Saturday, December 28, 2024

Circulating and Traversing

Here is a new piece in 42edo. My main idea here was to use a relatively small scale. The scale here uses 9 notes per octave, out of the total of 42 per octave the tuning makes available. I like how four steps of the interval 35:24 comes very close to 32:7. This is rather like how four steps of the interval 3:2 comes very close to the interval 5:1. This second closeness is the syntonic comma, fundamental to conventional music. 35:24 is quite close to 3:2. Maybe the similarity of these two closenesses will let me make some music that doesn't sound too too unconventional?

The interval 48:25 (the inverse of 35:24) corresponds to 19 steps of 42edo.

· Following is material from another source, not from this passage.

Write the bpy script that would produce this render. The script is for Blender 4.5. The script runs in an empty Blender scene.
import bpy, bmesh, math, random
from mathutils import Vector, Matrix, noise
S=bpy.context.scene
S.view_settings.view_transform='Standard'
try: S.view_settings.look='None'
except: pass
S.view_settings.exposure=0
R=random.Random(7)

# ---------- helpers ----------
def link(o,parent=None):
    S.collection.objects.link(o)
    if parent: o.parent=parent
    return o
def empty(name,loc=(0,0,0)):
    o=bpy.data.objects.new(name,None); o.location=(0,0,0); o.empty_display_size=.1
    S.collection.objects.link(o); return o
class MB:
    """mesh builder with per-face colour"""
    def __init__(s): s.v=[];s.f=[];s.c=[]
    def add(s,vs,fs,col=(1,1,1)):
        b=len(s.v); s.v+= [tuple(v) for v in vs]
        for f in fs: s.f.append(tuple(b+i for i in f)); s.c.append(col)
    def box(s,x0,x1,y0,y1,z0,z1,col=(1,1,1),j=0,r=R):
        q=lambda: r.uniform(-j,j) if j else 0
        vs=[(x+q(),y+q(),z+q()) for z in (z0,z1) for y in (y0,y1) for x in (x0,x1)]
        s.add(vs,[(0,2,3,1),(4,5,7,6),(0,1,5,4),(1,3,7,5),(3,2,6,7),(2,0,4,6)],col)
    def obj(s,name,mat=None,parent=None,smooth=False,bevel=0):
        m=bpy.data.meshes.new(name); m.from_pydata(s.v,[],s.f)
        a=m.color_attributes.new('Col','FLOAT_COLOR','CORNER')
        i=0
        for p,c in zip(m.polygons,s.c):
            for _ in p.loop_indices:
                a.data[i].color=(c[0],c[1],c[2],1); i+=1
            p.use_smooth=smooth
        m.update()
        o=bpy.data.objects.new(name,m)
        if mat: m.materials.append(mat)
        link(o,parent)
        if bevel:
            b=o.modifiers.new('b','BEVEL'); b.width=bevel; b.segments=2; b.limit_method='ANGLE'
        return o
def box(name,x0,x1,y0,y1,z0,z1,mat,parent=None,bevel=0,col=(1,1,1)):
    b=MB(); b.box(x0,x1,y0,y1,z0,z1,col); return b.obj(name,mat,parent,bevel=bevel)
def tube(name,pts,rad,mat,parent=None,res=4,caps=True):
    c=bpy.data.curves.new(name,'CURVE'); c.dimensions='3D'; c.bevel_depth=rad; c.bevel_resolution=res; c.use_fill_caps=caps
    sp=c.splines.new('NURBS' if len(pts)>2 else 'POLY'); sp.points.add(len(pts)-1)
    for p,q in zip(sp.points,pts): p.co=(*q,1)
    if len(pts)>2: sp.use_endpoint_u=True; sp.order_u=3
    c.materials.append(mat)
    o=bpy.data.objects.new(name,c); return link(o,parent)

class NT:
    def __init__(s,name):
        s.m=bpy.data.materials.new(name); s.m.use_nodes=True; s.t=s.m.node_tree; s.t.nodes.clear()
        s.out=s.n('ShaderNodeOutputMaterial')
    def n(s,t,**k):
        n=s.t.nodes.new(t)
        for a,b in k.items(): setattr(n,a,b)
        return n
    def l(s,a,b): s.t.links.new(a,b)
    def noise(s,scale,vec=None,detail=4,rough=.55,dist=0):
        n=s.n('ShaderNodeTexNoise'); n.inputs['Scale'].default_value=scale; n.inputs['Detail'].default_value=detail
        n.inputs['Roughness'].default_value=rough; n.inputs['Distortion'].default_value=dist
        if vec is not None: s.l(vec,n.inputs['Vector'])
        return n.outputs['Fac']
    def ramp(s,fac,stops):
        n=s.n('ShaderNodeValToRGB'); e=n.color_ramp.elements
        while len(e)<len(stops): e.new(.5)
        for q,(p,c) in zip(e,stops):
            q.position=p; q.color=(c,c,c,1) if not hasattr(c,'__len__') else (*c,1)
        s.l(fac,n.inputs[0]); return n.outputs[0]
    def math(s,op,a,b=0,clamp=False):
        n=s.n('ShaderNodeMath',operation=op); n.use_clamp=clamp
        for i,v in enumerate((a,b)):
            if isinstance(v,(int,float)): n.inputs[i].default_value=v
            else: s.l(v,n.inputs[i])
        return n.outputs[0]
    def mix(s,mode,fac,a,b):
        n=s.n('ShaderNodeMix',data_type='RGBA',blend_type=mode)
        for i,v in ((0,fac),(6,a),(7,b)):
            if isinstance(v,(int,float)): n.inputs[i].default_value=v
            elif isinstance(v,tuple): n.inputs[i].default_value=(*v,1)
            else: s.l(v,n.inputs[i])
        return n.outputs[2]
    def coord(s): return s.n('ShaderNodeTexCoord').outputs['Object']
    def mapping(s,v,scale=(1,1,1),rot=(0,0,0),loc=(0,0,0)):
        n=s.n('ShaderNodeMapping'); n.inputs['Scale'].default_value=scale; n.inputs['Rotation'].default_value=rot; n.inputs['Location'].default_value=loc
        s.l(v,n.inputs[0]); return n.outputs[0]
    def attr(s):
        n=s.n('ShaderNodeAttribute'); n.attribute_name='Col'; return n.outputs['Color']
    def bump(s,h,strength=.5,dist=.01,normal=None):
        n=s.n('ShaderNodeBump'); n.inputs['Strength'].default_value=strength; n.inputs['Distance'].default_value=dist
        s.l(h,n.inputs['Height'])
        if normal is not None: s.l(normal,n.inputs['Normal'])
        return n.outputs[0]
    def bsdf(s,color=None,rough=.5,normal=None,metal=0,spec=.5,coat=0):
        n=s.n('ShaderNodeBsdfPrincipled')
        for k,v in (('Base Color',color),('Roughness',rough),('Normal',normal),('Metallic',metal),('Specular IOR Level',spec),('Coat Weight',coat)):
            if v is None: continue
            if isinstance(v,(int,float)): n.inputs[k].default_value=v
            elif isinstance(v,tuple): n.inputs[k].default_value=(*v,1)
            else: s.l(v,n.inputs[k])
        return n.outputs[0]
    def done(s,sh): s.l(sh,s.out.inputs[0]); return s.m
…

This table shows, in the second column, the sequence of pitch classes visited when moving by repeated intervals of 19 steps. The third and fourth columns show when this sequence comes close to the starting pitch (0). When the sequence comes closer than it has before, that marks a scale size that has the circulation property. Circulation means the scale can be shifted by just tweaking one of the included pitch classes. Scales of size 3, 5, 7, 9, 11, 20, and 31 circulate here. The scale used in this new piece is the scale of size 9, including the pitch classes 0, 7, 11, 15, 19, 26, 30, 34, and 38. The scale can be shifted in one direction by replacing 0 with 3, or in the other direction by replacing 26 with 23. These replacements correspond to the conventional sharps and flats of changing keys.

The other desired property of a scale is that it supports comma traversal. In this diagram, moving one cell to the right is moving a minor third, 6:5. Moving up a cell is moving by the interval 8:7. The nine pitch classes of this scale form a path that connects repeated appearances of pitch classes. This path corresponds to a comma traversal.

My algorithmic composition software is based on a consonance score for intervals. 3:2 gets a very good score; 35:24 does not get a very good score! 6:5 and 8:7 get reasonably good scores. This scale being based on a rather dissonant generator gave my software a bit of a challenge! I can tweak my consonance score calculator to some extent, but there are practical limits! So trying to build music using 35:24 as a parallel to 3:2 could only go so far! I tried to use a scale with only 7 notes per octave, the same as a conventional diatonic scale. But the resulting path really could not be traversed with reasonably consonant intervals! So I moved up to 9 notes per octave... it came out a lot better!